---------- Data extract
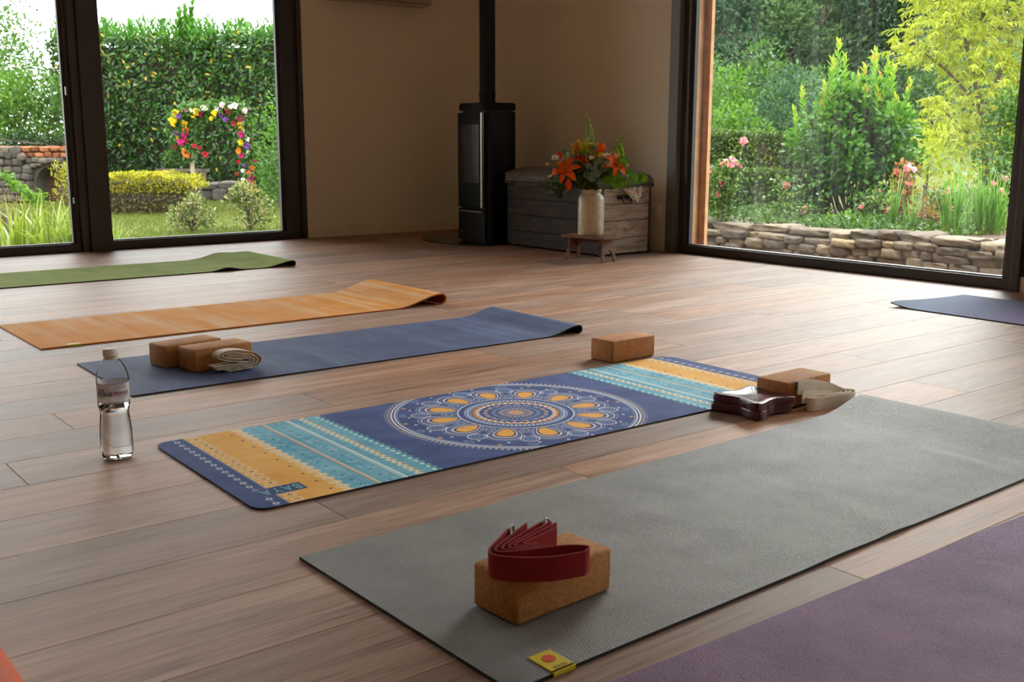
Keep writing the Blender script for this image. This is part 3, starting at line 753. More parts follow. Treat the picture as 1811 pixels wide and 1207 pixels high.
for s in (-1, 1): MB().add([(-0.006, s*0.113, 0.118), (-0.006, s*0.113, 0.066), (-0.006, s*0.06, 0.118), (0.006, s*0.113, 0.118), (0.006, s*0.113, 0.066), (0.006, s*0.06, 0.118)], [(0, 1, 2), (5, 4, 3), (0, 3, 4, 1), (1, 4, 5, 2), (2, 5, 3, 0)]).build('bracket', M_stool, sl)
VX, VY, VZ = SCX, SCY, 0.160
va = thing('stoneware_vase', 'tall cream stoneware jar used as a vase on the small stool', 'vase', (VX, VY, VZ))
vp = [(0.070, 0.0), (0.078, 0.004), (0.080, 0.012), (0.081, 0.12), (0.081, 0.215), (0.078, 0.235), (0.068, 0.250), (0.060, 0.257), (0.0585, 0.262), (0.063, 0.268), (0.065, 0.276), (0.062, 0.284), (0.054, 0.284), (0.052, 0.26), (0.06, 0.24), (0.072, 0.2), (0.072, 0.02)]
MB().lathe(vp, 48, cap1=True).build('jar_body', M_vase, va, 'auto')

# ------------------------------------------------------------------ bouquet: every stem is a thing of its own
MOUTH = Vector((VX, VY, VZ+0.255)); BD = (MOUTH-CAMP).dot(_fw)
def BP(px, py, dd=0.0): return D(px, py, BD+dd)
def stem_path(p, bend=0.02):
    a = MOUTH+Vector((RNG.uniform(-.03, .03), RNG.uniform(-.03, .03), -0.19)); b = MOUTH+Vector(((p.x-MOUTH.x)*0.12, (p.y-MOUTH.y)*0.12, 0.0))
    mid = (b*0.45+p*0.55)+Vector((0, 0, bend)); return crom([a, b, mid, p], 5)
def petal_mesh(L, W, curl, n=6, base=0.25, tipw=0.05):
    """A petal along +X rising by 'curl' function; double width rows."""
    b = MB(); V = []; 
    for i in range(n+1):
        s = i/n; wd = W*(base+(1-base)*math.sin(PI*min(1, s*0.92+0.06))**0.9)*(1 if s < 0.98 else tipw/1)
        x, z = curl(s)
        for k in (-1, 0, 1): V.append((x*L, k*wd*0.5, z*L-(abs(k)*-0.10*wd)))
    Fs = []
    for i in range(n):
        for k in range(2): a = i*3+k; Fs.append((a, a+1, a+4, a+3))
    b.add(V, Fs); return b
def orient(axis, roll=0.0, p=(0, 0, 0)):
    q = Vector(axis).normalized().to_track_quat('Z', 'Y'); return Matrix.Translation(p) @ q.to_matrix().to_4x4() @ Matrix.Rotation(roll, 4, 'Z')
def lily(px, py, axis, label, size=0.075, openness=1.0, mat=None, dd=0.0, npet=6, stamens=True, grp=None, roll=0):
    p = BP(px, py, dd); mat = mat or M_lily
    t = thing('lily_stem', label, 'flower', p, 0, grp)
    if openness > 0.6: cf = lambda s: (s*0.95-0.0*s, 0.55*s-0.55*openness*s*s*s)
    else: cf = lambda s: (openness*s*0.8+0.10*math.sin(s*PI), s*0.95)
    for k in range(npet):
        b = petal_mesh(size*(1.0 if k % 2 else 0.94), size*(0.42 if k % 2 else 0.34), cf); b.xf(orient(axis, roll+k*2*PI/npet))
        b.build('petal', mat, t, True)
    A = Vector(axis).normalized()
    if stamens:
        sm = MB()
        for k in range(6):
            d = (Matrix.Rotation(k*PI/3, 3, A) @ A.orthogonal().normalized())
            tip = A*size*0.55+d*size*0.16; sm.tube([Vector((0, 0, 0)), A*size*0.3+d*size*0.07, tip], 0.0011, 5); sm.tube([tip-d*0.004, tip+d*0.004], 0.002, 5)
        sm.build('stamen', M_lilybud, t)
    MB().tube([v-p for v in stem_path(p)], 0.0028, 6).build('stem', M_stem, t, True)
    return t
ax = lambda r, u, f: _rt*r+_up*u-_fw*f        # direction in terms of right, up and towards the viewer
lily(1002, 303, ax(-0.25, 0.35, 0.8), 'wide open red-orange lily at the left front of the bouquet', 0.105, 1.0, M_lily, -0.09, roll=0.3)
lily(1031, 287, ax(0.2, 0.7, 0.5), 'cup-shaped red lily near the middle of the bouquet', 0.075, 0.75, M_lilyred, -0.05)
lily(1061, 276, ax(0.1, 1, 0.1), 'upright half-closed orange lily above the bouquet centre', 0.085, 0.36, M_lily, -0.02, stamens=False)
lily(1087, 293, ax(0.35, 0.35, 0.75), 'large bright orange lily at the right of the bouquet', 0.10, 1.0, M_lily, -0.06, roll=0.1)
lily(1005, 316, ax(0.1, -1, 0.2), 'drooping narrow orange lily hanging below the left lily', 0.085, 0.14, M_lily, -0.10, npet=3, stamens=False)
lily(1017, 278, ax(0.0, 1, 0.1), 'closed golden-orange lily bud standing left of the yellow sprays', 0.10, 0.10, M_lilybud, -0.02, npet=3, stamens=False)
lily(994, 286, ax(-0.4, 1, 0.1), 'slim reddish lily bud leaning left beside the white blooms', 0.07, 0.10, M_lilyred, -0.04, npet=3, stamens=False)
lily(1004, 283, ax(0.05, 1, 0.2), 'slim yellow-green lily bud above the left front lily', 0.055, 0.14, M_palegreen, -0.06, npet=3, stamens=False)
lily(1057, 275, ax(-0.1, 0.8, 0.5), 'small bright yellow flower beside the upright orange lily', 0.05, 0.7, M_yel, -0.05)
# tall spike of pale buds
def spike(p0, p1, label, mat, nb, size, name, arr=0.5):
    t = thing(name, label, 'flower', p0); P = crom([Vector((0, 0, 0)), (p1-p0)*0.5+Vector((0.004, 0, 0)), p1-p0], 8)
    MB().tube([v-p0 for v in stem_path(p0)]+P[1:], 0.0026, 6).build('stem', M_stem, t, True)
    for k in range(nb):
        s = k/(nb-1); q = P[min(len(P)-1, int(s*(len(P)-1)))]; sz = size*(1.1-0.75*s)
        side = (_rt*(1 if k % 2 else -1)*0.55+_fw*RNG.uniform(-.5, .5)+Vector((0, 0, 1.0 if arr < 0.8 else 0.45))).normalized()
        b = MB().tube([q, q+side*sz*0.35, q+side*sz*0.75, q+side*sz], [0.002, sz*0.2*arr*2, sz*0.22*arr*2, 0.0012], 7); b.build('bud', mat, t, True)
    return t
spike(BP(1043, 258, -0.01), BP(1038, 206, -0.01), 'tall pale green gladiolus spike rising above the bouquet', M_palegreen, 13, 0.055, 'gladiolus_stem', 0.42)
spike(BP(1096, 280, 0.0), BP(1094, 249, 0.0), 'lime green bell-flower spike at the right top of the bouquet', M_lime, 16, 0.038, 'bell_flower_stem', 0.85)
spike(BP(1093, 252, 0.0), BP(1104, 243, 0.0), 'curled green tip leaning right above the lime bell-flower spike', M_palegreen, 6, 0.02, 'bell_flower_stem', 0.6)
spike(BP(1033, 272, -0.03), BP(1032, 256, -0.03), 'short lime green bell-flower tuft between the yellow sprays', M_lime, 14, 0.036, 'bell_flower_stem', 0.9)
def blob_flower(px, py, r, label, mat, name, cat='flower', n=14, dd=0.0, cup=0.6, grp=None, core=None):
    p = BP(px, py, dd); t = thing(name, label, cat, p, 0, grp); A = ax(RNG.uniform(-.4, .4), 0.6, 0.7)
    b = MB()
    for k in range(n):
        ring = k/n; a = k*2.4; s0 = len(b.v); cf = lambda s, ring=ring: (0.25+0.75*s*(0.35+0.65*ring), (1-ring)*s*cup+0.25*s)
        pm = petal_mesh(r*(0.75+0.35*ring), r*0.75, cf, 4, 0.5, 0.5); pm.xf(orient(A, a)); b.add(pm.v, pm.f)
    b.build('bloom', mat, t, True)
    if core: MB().lathe([(r*0.28, 0), (r*0.26, r*0.12), (r*0.1, r*0.22)], 8).xf(orient(A)).build('flower_centre', core, t, True)
    MB().tube([v-p for v in stem_path(p)], 0.0018, 5).build('stem', M_stem, t, True); return t
blob_flower(982, 282, 0.032, 'pale cream rounded bloom at the upper left edge of the bouquet', M_rosewhite, 'cream_rose_stem', dd=-0.02)
blob_flower(990, 283, 0.034, 'pinkish-white fluffy bloom tucked behind the left lily', M_rosewhite, 'cream_rose_stem', dd=-0.05, n=20)
blob_flower(981, 303, 0.022, 'faded peach bloom below the cream blooms on the left', M_pinkpale, 'cream_rose_stem', dd=-0.04)
blob_flower(1073, 281, 0.042, 'cream rose right of the upright orange lily', M_rosewhite, 'cream_rose_stem', dd=-0.05, n=18)
blob_flower(1051, 261, 0.036, 'greenish-white round bloom at the foot of the tall spike', petal('greenish_white', H('#b9c69a'), H('#dce2c8')), 'cream_rose_stem', dd=-0.03, n=18)
for k, (x, y, lab) in enumerate([(967, 291, 'tiny white daisy on a long stalk at the far left of the bouquet'), (972, 313, 'small white daisy low on the left side of the bouquet'),
        (1000, 324, 'small white daisy under the drooping lily'), (1044, 273, 'white daisy left of the small yellow flower'), (1050, 268, 'white daisy just under the greenish bloom'),
        (1046, 280, 'white daisy over the grey-green leaves at the centre'), (1112, 312, 'small white daisy among the bright leaves on the right'), (1109, 292, 'tiny cream daisy at the right edge beside the large lily'),
        (1083, 271, 'tiny cream daisy between the cream rose and the lime spike'), (1128, 351, 'tiny white daisy dangling lowest beside the cloth point'), (1066, 325, 'tiny white daisy near the jar mouth on the right')]):
    blob_flower(x, y, 0.022 if k in (3, 4, 5) else 0.017, lab, M_white, 'daisy_stem', n=9, dd=-0.1 if k in (5, 6) else -0.03, cup=0.1, core=M_yel)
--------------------
• Required work:
Return only the lines running from the top of the data to the line that holds "M_vase, va, 'auto')". Include both of those lines, but skip the pictures.

• Written response:
Keep writing the Blender script for this image. This is part 3, starting at line 753. More parts follow. Treat the picture as 1811 pixels wide and 1207 pixels high.
for s in (-1, 1): MB().add([(-0.006, s*0.113, 0.118), (-0.006, s*0.113, 0.066), (-0.006, s*0.06, 0.118), (0.006, s*0.113, 0.118), (0.006, s*0.113, 0.066), (0.006, s*0.06, 0.118)], [(0, 1, 2), (5, 4, 3), (0, 3, 4, 1), (1, 4, 5, 2), (2, 5, 3, 0)]).build('bracket', M_stool, sl)
VX, VY, VZ = SCX, SCY, 0.160
va = thing('stoneware_vase', 'tall cream stoneware jar used as a vase on the small stool', 'vase', (VX, VY, VZ))
vp = [(0.070, 0.0), (0.078, 0.004), (0.080, 0.012), (0.081, 0.12), (0.081, 0.215), (0.078, 0.235), (0.068, 0.250), (0.060, 0.257), (0.0585, 0.262), (0.063, 0.268), (0.065, 0.276), (0.062, 0.284), (0.054, 0.284), (0.052, 0.26), (0.06, 0.24), (0.072, 0.2), (0.072, 0.02)]
MB().lathe(vp, 48, cap1=True).build('jar_body', M_vase, va, 'auto')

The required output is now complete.